Years later, Harvey is now a prisoner on the Sea Hero, destined to return to Atlantica in time for Liberty Day. It's an appointment that fills him with foreboding. Never the most open of people, Harvey has to find something that will keep his mouth shut, in fear that the other prisoners would lynch him, should they discover his secret. Instead, he indulges in the art of papier-mache, recycling pulp newspaper into art. But his bunkmate is condemned to death, and so has special dispensation to ask Harvey probing questions. Harvey is forced to relate the whole sorrowful tale, to speak of his lost love, the socially inhibited Hannah Park, and of a conspiracy at the very heart of Libertycare...

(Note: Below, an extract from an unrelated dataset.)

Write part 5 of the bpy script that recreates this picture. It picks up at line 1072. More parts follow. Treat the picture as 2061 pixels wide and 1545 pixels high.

The Paper Eater is an excellent retail satire, with a killing portrait of how 'customer care' and aromatherapy might go too far. There did seem to be one factual error though: Wesley Pike says that the game of Snakes and Ladders originated from China, whereas all the sources I found say it derived from India. Papier-mache certainly seems to have been exported from China though, where paper was first manufactured. Liz Jensen is a brilliant, original writer, with very much her own quite readable style. The satire is hard, fast, and witty. The Paper Eater is a novel about how retail technology can dehumanise you, by presenting consumer choice as liberty, and docility as happiness. How is it then, that both Harvey and Hannah find the need to strive for freedom against Liberty? Is the death of politics and automatic justice necessarily a good thing? Like George Orwell's 1984 (except for the rats), Liz Jensen extrapolates the present to the not too distant future, and provides a consuming critique of consumerism at its most hungry.
Harvey Kidd is a 'damaged' orphan, and we follow his story and his imaginary family, and then his fragile relationship with another frail personality, Hannah, who believes she has a 'block' which prevents her from socialising. Jensen renders this relationship beautifully, along with a twisting plot and the underpinning surreal parable of consumerism and 'people's choice' rhetoric. A warning shot across the bows of our future.
The underlying philosophy - the power of large organisations, the ability to ignore how certain human activity continues to destroy the fragile balance of nature on our planet, the idea that even apparently 'flawed' individuals might still be able to hope for fulfilment - is certainly there in good measure. However, for me, it was basically interesting holiday reading - and nothing wrong with that!
However, it has also led me to want to order the other titles by the same author, which must surely be a measure of the underlying impression made by my holiday reading.